■ Exercise description
Reproduce the entries from their first line up to and including the line with "def T(px,y): return". Leave out everything after it.

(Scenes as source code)
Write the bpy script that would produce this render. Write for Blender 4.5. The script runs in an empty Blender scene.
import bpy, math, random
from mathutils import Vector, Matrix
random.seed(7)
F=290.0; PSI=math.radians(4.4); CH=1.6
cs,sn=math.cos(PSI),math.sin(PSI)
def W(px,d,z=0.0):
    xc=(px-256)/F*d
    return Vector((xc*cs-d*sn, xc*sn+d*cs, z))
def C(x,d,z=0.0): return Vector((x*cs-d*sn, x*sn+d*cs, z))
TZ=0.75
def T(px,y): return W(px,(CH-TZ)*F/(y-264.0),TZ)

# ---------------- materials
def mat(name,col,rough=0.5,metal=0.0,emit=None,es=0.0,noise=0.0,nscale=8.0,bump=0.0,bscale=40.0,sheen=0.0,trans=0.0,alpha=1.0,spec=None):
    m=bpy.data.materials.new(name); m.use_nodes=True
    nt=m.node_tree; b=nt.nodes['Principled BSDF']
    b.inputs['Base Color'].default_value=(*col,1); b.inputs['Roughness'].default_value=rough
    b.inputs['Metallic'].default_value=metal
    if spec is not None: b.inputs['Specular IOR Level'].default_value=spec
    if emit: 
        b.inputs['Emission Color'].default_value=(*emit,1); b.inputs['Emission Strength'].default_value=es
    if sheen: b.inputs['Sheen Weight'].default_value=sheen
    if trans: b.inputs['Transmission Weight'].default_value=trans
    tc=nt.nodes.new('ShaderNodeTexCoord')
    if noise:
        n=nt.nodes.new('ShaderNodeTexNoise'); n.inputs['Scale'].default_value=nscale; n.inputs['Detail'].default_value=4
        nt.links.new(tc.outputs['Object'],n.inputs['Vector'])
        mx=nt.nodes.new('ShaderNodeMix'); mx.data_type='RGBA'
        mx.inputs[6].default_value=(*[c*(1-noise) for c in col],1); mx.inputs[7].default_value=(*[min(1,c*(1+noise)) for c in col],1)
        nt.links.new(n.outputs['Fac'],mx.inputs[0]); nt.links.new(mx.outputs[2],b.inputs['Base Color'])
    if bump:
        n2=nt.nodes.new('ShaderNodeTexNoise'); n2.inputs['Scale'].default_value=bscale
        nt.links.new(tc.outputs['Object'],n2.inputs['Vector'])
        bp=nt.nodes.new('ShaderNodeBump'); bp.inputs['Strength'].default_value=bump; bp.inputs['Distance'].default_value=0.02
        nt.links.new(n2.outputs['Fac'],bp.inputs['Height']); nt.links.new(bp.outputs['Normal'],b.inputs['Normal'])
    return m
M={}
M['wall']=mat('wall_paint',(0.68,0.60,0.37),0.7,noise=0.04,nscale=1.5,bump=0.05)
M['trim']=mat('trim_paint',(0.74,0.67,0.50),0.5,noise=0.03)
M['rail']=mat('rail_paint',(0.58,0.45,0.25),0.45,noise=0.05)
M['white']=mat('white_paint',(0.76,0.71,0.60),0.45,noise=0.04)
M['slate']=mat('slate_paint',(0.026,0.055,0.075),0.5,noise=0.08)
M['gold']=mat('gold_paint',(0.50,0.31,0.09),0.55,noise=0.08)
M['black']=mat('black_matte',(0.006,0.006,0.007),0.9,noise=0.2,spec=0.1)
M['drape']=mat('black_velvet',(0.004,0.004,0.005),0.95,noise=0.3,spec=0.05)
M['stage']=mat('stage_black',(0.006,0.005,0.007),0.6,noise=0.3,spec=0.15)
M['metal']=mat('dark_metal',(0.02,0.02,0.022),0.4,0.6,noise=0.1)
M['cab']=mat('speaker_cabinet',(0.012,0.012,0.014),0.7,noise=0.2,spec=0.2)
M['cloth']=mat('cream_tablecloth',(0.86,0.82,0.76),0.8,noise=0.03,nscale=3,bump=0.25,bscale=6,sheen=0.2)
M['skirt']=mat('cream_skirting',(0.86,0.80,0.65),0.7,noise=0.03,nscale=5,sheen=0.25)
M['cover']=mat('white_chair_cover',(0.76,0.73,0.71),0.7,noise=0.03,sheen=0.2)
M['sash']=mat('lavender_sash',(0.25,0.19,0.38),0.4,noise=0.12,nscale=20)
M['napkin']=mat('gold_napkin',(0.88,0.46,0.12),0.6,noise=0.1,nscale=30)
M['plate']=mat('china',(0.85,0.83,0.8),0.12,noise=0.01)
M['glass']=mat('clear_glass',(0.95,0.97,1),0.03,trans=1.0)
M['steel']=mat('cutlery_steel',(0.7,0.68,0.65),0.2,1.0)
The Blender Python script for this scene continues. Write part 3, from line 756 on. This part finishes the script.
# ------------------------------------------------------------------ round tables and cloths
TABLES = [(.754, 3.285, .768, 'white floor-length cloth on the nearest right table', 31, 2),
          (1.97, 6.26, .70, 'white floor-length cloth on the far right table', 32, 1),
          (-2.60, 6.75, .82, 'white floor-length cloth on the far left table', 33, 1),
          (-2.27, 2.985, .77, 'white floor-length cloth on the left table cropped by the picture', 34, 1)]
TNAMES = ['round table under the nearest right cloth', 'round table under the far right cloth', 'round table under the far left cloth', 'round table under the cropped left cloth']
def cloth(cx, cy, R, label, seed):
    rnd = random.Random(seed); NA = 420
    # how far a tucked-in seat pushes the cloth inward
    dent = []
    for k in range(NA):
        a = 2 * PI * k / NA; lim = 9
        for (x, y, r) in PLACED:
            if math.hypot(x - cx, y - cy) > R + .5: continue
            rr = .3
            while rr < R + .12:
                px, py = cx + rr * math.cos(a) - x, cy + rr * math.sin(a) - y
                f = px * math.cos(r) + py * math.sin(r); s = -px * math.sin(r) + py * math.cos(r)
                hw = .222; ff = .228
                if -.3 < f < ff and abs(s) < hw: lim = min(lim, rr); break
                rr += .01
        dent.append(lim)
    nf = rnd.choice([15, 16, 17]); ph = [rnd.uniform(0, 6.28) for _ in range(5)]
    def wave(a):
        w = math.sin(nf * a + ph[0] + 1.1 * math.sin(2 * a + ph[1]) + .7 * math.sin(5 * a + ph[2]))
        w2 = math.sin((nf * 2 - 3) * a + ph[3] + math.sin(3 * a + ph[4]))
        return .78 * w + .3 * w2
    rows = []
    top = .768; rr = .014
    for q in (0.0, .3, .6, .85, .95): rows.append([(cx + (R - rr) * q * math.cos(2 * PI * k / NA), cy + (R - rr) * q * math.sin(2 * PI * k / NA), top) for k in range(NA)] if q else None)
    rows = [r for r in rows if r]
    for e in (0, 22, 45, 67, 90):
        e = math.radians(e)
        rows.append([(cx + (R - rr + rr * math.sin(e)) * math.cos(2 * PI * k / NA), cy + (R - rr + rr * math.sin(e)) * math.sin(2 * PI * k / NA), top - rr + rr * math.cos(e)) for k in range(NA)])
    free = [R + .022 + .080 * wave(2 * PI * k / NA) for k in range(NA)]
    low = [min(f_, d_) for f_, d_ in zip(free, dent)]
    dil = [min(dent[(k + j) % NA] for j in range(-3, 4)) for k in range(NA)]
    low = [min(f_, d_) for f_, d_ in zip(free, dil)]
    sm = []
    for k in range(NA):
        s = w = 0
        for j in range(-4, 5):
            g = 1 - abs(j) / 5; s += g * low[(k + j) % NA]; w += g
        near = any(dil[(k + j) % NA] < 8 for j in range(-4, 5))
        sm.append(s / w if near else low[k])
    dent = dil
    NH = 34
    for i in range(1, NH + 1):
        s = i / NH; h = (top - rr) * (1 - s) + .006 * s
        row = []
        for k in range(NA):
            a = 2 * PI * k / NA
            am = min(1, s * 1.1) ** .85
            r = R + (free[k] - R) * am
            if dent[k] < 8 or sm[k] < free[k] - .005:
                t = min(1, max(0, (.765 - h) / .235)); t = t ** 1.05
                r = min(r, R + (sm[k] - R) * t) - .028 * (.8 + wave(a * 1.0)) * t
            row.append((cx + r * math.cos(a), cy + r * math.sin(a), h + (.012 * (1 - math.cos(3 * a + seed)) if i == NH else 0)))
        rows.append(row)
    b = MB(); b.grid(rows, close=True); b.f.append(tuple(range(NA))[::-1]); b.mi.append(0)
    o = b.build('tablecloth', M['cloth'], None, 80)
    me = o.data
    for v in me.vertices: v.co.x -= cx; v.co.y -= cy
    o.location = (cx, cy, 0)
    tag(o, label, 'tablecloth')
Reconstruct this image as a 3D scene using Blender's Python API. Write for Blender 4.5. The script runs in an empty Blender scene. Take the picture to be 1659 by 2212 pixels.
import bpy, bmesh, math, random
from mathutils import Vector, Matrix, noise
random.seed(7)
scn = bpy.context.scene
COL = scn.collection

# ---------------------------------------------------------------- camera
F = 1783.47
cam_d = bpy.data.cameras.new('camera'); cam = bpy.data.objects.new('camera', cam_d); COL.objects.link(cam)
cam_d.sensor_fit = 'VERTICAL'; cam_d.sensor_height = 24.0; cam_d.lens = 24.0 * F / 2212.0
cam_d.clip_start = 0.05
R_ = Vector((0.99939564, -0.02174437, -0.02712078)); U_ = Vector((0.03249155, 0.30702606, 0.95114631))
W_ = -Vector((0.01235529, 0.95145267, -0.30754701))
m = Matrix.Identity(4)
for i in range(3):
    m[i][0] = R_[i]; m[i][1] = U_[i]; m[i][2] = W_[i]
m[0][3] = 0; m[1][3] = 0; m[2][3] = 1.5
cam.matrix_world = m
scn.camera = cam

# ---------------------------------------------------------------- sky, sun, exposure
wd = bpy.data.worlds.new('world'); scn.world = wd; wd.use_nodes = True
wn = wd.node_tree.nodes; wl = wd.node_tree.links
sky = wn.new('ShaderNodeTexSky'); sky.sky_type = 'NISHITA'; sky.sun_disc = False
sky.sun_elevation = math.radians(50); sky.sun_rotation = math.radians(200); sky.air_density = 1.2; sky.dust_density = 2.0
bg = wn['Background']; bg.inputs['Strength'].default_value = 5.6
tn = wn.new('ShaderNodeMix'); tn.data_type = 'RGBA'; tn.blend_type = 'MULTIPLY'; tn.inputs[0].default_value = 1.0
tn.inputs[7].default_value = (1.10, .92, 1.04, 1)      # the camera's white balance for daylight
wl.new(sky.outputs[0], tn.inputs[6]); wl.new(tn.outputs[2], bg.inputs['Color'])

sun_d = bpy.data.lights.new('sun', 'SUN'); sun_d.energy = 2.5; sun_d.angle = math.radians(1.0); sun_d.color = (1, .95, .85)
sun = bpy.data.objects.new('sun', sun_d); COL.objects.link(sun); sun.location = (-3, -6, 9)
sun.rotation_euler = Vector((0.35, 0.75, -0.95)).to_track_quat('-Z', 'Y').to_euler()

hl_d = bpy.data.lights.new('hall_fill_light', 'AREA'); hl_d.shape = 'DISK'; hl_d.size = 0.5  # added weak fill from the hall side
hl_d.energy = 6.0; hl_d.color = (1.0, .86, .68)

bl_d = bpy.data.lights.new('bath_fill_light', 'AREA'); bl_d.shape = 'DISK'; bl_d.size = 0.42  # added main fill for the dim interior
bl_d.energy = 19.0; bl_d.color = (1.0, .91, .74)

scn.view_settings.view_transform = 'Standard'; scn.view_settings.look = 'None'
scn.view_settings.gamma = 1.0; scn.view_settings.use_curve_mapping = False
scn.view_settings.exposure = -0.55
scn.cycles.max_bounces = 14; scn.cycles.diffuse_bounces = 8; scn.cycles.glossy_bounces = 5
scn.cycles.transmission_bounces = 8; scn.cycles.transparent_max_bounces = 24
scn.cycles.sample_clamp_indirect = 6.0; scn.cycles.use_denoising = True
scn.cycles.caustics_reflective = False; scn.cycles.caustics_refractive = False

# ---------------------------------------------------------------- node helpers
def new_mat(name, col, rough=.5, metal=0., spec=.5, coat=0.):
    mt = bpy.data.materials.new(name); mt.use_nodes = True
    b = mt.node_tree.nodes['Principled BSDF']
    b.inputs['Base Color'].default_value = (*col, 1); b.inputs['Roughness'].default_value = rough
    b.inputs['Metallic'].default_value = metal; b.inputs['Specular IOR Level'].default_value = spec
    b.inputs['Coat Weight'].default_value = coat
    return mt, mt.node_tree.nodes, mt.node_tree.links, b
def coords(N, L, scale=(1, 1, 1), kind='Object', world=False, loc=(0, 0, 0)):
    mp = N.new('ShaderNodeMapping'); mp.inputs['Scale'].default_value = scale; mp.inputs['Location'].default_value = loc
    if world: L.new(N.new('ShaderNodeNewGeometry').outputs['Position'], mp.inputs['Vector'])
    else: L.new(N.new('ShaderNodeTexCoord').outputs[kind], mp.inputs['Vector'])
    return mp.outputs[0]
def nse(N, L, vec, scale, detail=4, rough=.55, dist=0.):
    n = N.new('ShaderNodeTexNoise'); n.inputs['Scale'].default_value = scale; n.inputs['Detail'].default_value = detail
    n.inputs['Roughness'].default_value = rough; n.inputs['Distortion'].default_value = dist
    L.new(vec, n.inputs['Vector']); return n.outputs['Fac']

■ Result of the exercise
Write the bpy script that would produce this render. Write for Blender 4.5. The script runs in an empty Blender scene.
import bpy, math, random
from mathutils import Vector, Matrix
random.seed(7)
F=290.0; PSI=math.radians(4.4); CH=1.6
cs,sn=math.cos(PSI),math.sin(PSI)
def W(px,d,z=0.0):
    xc=(px-256)/F*d
    return Vector((xc*cs-d*sn, xc*sn+d*cs, z))
def C(x,d,z=0.0): return Vector((x*cs-d*sn, x*sn+d*cs, z))
TZ=0.75
def T(px,y): return W(px,(CH-TZ)*F/(y-264.0),TZ)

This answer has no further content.